Federal authorities arrested an 84-year-old former Army engineer Tuesday on charges of passing American military secrets to an Israeli agent in the 1980s, accusations that suggest that one of the most famous spy cases in U.S. history may have been more widespread than previously known.
Ben-ami Kadish, a U.S. citizen who worked at an Army base in New Jersey, acknowledged to FBI agents in an interview last month that he had given the Israeli agent 50 to 100 classified documents related to nuclear weapons, fighter jets and missiles, according to a criminal complaint filed in U.S. District Court in Manhattan.
Kadish was accused of reporting to the same Israeli government handler who was the main contact for imprisoned spy Jonathan Jay Pollard. Pollard is serving a life sentence in federal prison in North Carolina after pleading guilty to espionage charges in 1986 in a case that roiled relations between the U.S. and Israel.
The State Department, expressing dismay about the possibility of additional spying by "friends and allies," brought the matter to the attention of the Israeli government. Israeli Embassy spokesman David Siegel had no comment on the charges or any diplomatic fallout but acknowledged that "we were formally informed about the indictment by the relevant U.S. authorities."
Asked about the arrest, Arye Mekel, a spokesman for the Israeli Foreign Ministry, said: "We know nothing about it. We heard it from the media."
U.S. officials declined to discuss what new evidence they obtained that prompted them to target Kadish years after the alleged crimes were committed.
Kadish was charged with four counts of conspiracy, including allegations that he disclosed U.S. national defense documents to Israel and acted as an agent of the Israeli government. Appearing in federal court Tuesday afternoon, the Connecticut-born Kadish entered a plea of not guilty and was released. His lawyer, Bruce I. Goldstein, declined to comment on the charges.
According to the government court filing, Kadish told FBI agents last month that he believed providing classified documents to the agent would help Israel. Kadish told the FBI that he received no money for obtaining the documents, the filing says, and he said the agent gave him small gifts and occasionally bought dinner for him and his family at a restaurant in the Riverdale section of the Bronx.

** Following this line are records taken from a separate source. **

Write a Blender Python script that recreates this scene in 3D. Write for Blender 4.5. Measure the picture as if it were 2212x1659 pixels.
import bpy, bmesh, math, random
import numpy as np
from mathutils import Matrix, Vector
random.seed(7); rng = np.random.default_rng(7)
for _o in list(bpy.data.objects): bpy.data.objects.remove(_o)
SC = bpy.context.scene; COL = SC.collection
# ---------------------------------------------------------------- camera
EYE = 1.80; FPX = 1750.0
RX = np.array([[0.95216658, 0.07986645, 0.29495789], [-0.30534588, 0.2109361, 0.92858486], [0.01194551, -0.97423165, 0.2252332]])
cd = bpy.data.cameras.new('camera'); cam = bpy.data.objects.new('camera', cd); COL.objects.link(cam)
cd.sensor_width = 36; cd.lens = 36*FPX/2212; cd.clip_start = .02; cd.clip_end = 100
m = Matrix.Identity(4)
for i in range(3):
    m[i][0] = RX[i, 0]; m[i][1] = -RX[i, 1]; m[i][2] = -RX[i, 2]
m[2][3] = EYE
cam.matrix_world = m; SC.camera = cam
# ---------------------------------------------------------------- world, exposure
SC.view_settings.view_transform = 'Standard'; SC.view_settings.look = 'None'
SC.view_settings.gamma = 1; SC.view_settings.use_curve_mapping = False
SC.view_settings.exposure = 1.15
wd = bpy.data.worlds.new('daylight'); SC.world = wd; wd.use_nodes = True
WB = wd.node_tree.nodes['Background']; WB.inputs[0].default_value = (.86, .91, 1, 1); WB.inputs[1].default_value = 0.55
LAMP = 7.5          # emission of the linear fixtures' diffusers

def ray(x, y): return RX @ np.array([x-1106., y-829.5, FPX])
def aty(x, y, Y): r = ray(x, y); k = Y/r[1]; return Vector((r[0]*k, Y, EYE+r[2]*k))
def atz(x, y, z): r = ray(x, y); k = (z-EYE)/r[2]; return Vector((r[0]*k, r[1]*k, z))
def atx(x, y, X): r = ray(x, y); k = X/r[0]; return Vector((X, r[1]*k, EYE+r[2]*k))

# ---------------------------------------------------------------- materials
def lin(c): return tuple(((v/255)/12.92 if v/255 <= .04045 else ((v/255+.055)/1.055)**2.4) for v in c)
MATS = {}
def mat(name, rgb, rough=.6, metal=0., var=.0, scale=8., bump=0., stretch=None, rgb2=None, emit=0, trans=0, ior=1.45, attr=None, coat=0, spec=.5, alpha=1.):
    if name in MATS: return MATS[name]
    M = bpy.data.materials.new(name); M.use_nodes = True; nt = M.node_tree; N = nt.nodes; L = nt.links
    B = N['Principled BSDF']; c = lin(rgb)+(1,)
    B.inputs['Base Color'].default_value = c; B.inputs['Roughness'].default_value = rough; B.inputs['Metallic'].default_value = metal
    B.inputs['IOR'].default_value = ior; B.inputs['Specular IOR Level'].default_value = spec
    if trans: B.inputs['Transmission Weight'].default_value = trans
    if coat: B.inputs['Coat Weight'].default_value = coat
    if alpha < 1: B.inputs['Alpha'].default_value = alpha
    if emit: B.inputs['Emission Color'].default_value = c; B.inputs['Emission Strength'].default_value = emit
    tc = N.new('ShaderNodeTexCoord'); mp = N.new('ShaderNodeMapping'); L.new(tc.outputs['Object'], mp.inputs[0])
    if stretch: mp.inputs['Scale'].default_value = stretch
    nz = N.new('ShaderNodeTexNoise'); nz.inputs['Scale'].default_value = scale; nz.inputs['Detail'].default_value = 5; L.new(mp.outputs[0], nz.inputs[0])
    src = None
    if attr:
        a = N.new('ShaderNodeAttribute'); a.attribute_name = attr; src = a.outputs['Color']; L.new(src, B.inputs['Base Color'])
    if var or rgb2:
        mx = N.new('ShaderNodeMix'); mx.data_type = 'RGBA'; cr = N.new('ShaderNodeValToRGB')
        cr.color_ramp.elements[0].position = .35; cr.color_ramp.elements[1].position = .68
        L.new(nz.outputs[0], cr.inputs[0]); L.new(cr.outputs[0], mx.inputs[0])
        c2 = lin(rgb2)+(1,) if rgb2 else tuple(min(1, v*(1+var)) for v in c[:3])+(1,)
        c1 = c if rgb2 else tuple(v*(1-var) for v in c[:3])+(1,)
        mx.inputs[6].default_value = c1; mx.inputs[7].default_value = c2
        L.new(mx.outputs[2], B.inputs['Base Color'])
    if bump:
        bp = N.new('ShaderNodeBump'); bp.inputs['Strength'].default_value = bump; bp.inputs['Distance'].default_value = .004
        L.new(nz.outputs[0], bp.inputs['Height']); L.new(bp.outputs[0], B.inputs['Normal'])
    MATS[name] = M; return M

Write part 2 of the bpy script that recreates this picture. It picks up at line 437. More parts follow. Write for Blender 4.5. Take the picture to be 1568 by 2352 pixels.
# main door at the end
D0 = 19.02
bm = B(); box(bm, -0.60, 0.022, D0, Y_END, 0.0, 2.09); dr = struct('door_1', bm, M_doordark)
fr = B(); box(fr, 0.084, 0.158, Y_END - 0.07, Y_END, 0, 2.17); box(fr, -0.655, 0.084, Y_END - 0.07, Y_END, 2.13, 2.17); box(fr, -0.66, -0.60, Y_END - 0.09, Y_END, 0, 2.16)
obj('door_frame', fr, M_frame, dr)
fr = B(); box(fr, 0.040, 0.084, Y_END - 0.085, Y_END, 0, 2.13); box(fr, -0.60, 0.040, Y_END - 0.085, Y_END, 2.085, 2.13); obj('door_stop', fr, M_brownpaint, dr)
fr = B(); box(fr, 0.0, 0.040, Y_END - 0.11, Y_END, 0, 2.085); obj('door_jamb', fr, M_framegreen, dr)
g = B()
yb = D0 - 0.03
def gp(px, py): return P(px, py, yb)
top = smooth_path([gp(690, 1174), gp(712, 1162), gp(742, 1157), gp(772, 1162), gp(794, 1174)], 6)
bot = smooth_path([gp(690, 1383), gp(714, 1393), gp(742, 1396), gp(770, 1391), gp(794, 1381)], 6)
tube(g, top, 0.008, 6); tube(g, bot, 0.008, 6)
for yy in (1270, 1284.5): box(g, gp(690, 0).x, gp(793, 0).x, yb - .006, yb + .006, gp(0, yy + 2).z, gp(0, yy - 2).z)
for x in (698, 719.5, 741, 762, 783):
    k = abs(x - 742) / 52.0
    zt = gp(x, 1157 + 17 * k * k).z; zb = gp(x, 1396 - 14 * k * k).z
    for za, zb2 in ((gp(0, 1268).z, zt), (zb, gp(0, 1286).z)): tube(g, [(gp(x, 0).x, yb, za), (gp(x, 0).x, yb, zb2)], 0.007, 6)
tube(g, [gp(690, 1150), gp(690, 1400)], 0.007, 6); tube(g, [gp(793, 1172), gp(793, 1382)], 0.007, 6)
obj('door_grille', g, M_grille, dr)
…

Kadish worked as a mechanical engineer at the Army's Armament Research, Development and Engineering Center at the Picatinny Arsenal in Dover, N.J., from 1963 to 1990. The center housed a library of documents, many with classified information related to national defense.
Kadish allegedly told investigators that he was introduced to his would-be handler in the 1970s by his brother, who worked with the agent at Israel Aircraft Industries, a defense contractor for the Israeli government that is now known as Israel Aerospace Industries.
Kadish and the agent -- who was not charged and who was identified in court papers only as CC-1 -- allegedly met for the first time in New York. Though the subject of Kadish doing work for Israel did not come up at that meeting, the government says, Kadish eventually bought into the spy plan.
Working from lists of sought-after information prepared by the agent, officials alleged, Kadish began borrowing classified materials from the Army research library and took them home in his briefcase. The agent would then allegedly call Kadish and travel to his residence and photograph the documents in the basement. Kadish would later return the materials to the library, the government alleged.
According to the complaint, the documents included "information concerning nuclear weaponry" and "a major weapons system . . . a modified version of an F-15 fighter jet that the United States had sold to another foreign country." Another document dealt with the U.S. Patriot missile defense system, which Israel used to defend itself against Iraqi Scud missiles during the 1991 Persian Gulf War.
The alleged spying ended in 1985, although Kadish and his handler remained in e-mail and phone contact through March of this year, according to the government. The complaint says the Israeli called Kadish on March 20 after Kadish had been interviewed by the FBI earlier in the day. According to the complaint, the agent allegedly told Kadish in Hebrew to lie to law enforcement officials: "Don't say anything. Let them say whatever they want. You didn't . . . do anything. . . . What happened 25 years ago? You didn't remember anything."
In an interview the next day, the government said, Kadish told another law enforcement official that he had not spoken with the Israeli agent after the first interview. According to the complaint, the handler was employed from 1980 to 1985 by the government of Israel as the consul for science at the Israeli Consulate General in New York. It says he left the United States in November 1985 as the case against Pollard was building and has not returned.
The description of the handler in court documents matches that of Yosef Yagur, who was the New York attache at the time. Yagur has also been linked in court documents to the Pollard case. Reuters reported Tuesday that a woman in Israel identifying herself as Yosef Yagur's wife, when reached by telephone, said: "We're not speaking to journalists. Goodbye."
Pollard, a former civilian Navy intelligence analyst, pleaded guilty in 1986 to spying for Israel. The case strained U.S. and Israeli diplomatic relations, and the Israeli government long denied that he was its agent until after granting him citizenship in 1998. The case also laid bare the realities of how even close allies engage in frequent snooping on one another. Pollard has been held up as a hero in Israel, and there has been pressure over the years on American presidents to commute his life sentence.